Two car bombs exploded at two polling stations in southeast Enugu state but did not hurt voters, police said. Police detonated two other car bombs at the scene of the first explosion, a polling station set up at a primary school, said Enugu state police Commissioner Dan Bature. Boko Haram has been blamed for many car bombings but was not immediately suspected in the southeastern blasts far from its northeast stronghold.
Jonathan denied the attacks, saying the state governor told him there were no blasts.
The oil-rich and heavily populated south that traditionally votes for Jonathan's party is deeply contested this time and has become a political battleground.
The official website of the Independent National Electoral Commission was hacked but was quickly secured, said officials who said the site holds no sensitive material.
Thousands of people forced from their homes by the Islamic uprising lined up to vote at a refugee camp in Yola, capital of northeast Adamawa state, which is hosting as many refugees as its 300,000 residents.
Refugee Elzubairu Ali does not know when she will be able to return to her home.
"We have to wait for the time when the Nigerian army will totally wipe them (Boko Haram) out before we can go back," she said after voting.
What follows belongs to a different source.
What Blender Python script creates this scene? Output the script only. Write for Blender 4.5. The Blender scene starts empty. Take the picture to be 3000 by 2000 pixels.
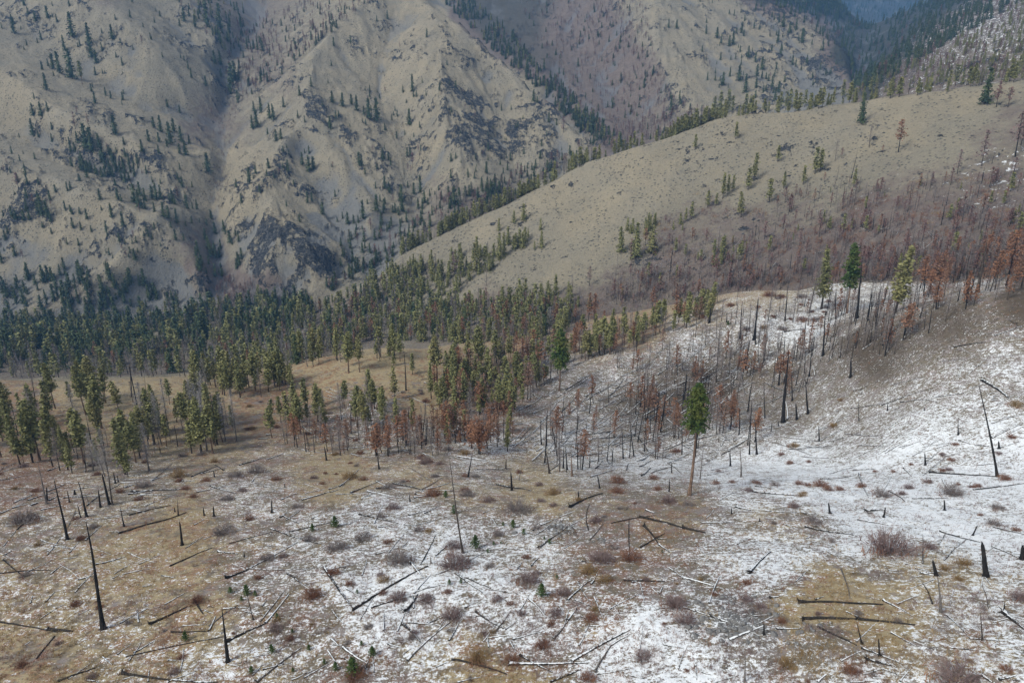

Nigeria's military announced Friday it had destroyed the headquarters of Boko Haram's so-called Islamic caliphate and driven the insurgents from all major areas in northeast Nigeria. There was no way to verify the claim, which seems unlikely. Critics of Jonathan have said recent military victories after months of ceding territory to the Islamic extremists are a ploy to win votes - a charge the presidential campaign denies.
The failure of Jonathan's administration to curb the insurgency, which killed about 10,000 people last year, has angered Nigerians in the north.
International outrage has grown over another failure - the rescue of 219 schoolgirls kidnapped by Boko Haram nearly a year ago. The extremists have abducted hundreds more since then, using them as sex slaves and fighters.
On Saturday, the voting process began late in most places. Officials rushed across the country delivering ballot materials by trucks, speedboats, motorcycles, mules and even camels, in the case of a northern mountaintop village.
Good humor turned to anger and altercations as people waited hours and temperatures rose up to 100 degrees (37 degrees Celsius), only to find that machines were not reading new biometric voting cards.
Even the president was affected. Three newly imported card readers failed to recognize the fingerprints of Jonathan and his wife. Biometric cards and readers are being used for the first time to discourage the kind of fraud that has marred previous votes.